College second-year Max Andrejco, much like Nouaime, is “less interested in the academia side of the road and more interested in the way art history can be applied to public humanities.”

He has found that two tools have proved particularly indispensable in locating vectors of his academic and professional path, as they stand today: the Winter Term practicum in museum education offered by the Allen Memorial Art Museum and the counsel of his professors.

“I don’t have a lot of experience in different departments, but just from my experience within the Art History and Studio Art departments, there is genuinely so much support,” Andrejco said. “I feel like especially in arts, where it’s like; well, what are you gonna do with your degree? Look at art and appreciate it? Everyone can do that. This is just me acting as a cog in the capitalist system or whatever, but I feel more confident that there is a job for me in the future and I will do something I enjoy a little bit at least and have a life outside of college, which is always a concern for people going to a tiny liberal arts school.”

One of the professors Andrejco has received support from in the past two years is Professor Inglis. Inglis is a huge proponent of the AMAM’s Winter Term practicum, which beyond facilitating hands-on experience in museum education work, helps students exercise a muscle fundamental to any application process: writing a good cover letter.
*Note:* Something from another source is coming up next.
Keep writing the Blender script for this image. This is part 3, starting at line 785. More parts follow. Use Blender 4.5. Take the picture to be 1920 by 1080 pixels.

He recalled a moment in his own college career, wherein he asked his advisor to review a cover letter he had drafted for a job application and she replied simply: “This sucks.” Acording to him, this makes sense in retrospect: he “wrote a phone- book when the requirement was a sonnet.”

Inglis stressed that it is okay if next-step planning feels like alien terrain, and it’s more than okay to ask for help from professors and mentors. Above all, he encourages his students to just apply to things, to push past the spectral barrier of imposter syndrome and expand our views on what constitutes a suitable professional path for our field of study. After all, we spend 75 percent of our academic careers taking classes outside of our major. He provided the example of arts students pursuing positions related to performance; even if you have no theatrical experience, anything that looks worthwhile is worthwhile to apply for.

“There are hundreds of roles that make sense as a result of an art [history] education or an education in the arts more generally that we can’t model here,” Inglis said. “One of the ways I justify sending around an opening that I’m pretty sure no one on the list qualifies for yet, is it’s just a way of saying this exists. You know, this organization exists, it might be interesting for you to know about this kind of job. … Never take yourself out of the running; that’s the imposter syndrome. Never say, ‘Oh, I couldn’t get that, so I won’t apply.’ If it says PhD required, don’t apply when you’re graduating from Oberlin, but if it doesn’t say that … I just sent around this thing from performance, it says B.A. desired. You might think, ‘I don’t know much about performance, I’m not sure, but it’s really interesting.’ But never take yourself out — make the employer say no. You don’t have to be convinced you want something to apply for it. Just because you apply for it doesn’t mean you’ll get offered it; just because you’re offered it doesn’t mean you have to accept it.”

In my own experience, and those of many of my peers, the regular listserv that Inglis sends out — and has been sending out for over a decade — has proven one of the most useful tools for career exploration at Oberlin. These weekly emails disseminate a huge amount of information and career opportunities that Inglis amasses through resources such as The University of Delaware Museum Studies email list, the Art Institute of Chicago job list, and alumni word of mouth. Inglis also provided me with a resource list loaded with hyperlinks, and a metrics sheet tracking the professional roles and grad school foci frequented by Art History majors over the past decade — as may strike as obvious by now, these
roles comprise a huge, smattering variety.

“I would say, have a very broad definition — and recognize that others will have a very broad definition — of what’s relevant experience,” Inglis said. “Let’s say you’re an Art History major, but you wind up working with a theatrical organization; that might seem like a stretch, but the stuff you’re going to be doing there is going to be very, very relevant. I think it’s useful to be creative and open-minded when you’re looking at the first couple things you do after college. I think the other thing to recognize is that the first couple things you do after college are not destiny. That’s another thing that we don’t model particularly well here; most of the professionals you come in contact with may appear to have been dong what they’re doing for eternity. The report about what people do five and 10 years after [graduation] suggests a real kind of scattering, I think in a good way.”

It is impossible to distill the wealth of wisdom Inglis offered me over the course of our conversation, but there was something he said that I found particularly comforting: it’s normal to graduate without a clue about what’s next, and to be stressed out about this. If you’re on the side of a mountain, Inglis says, you shouldn’t feel bad about being stressed. We should feel comforted by the fact that we are not in this alone, and that so many of our predecessors have ended up in professional roles they could never have expected. It’s even okay to move to a city and figure out what to do in that city once you get there: trust in your own capacity (with the helpful leverage of your degree), and shoot your shot even when it seems like a stretch. As Inglis’ metrics prove, life has a tendency to surprise us.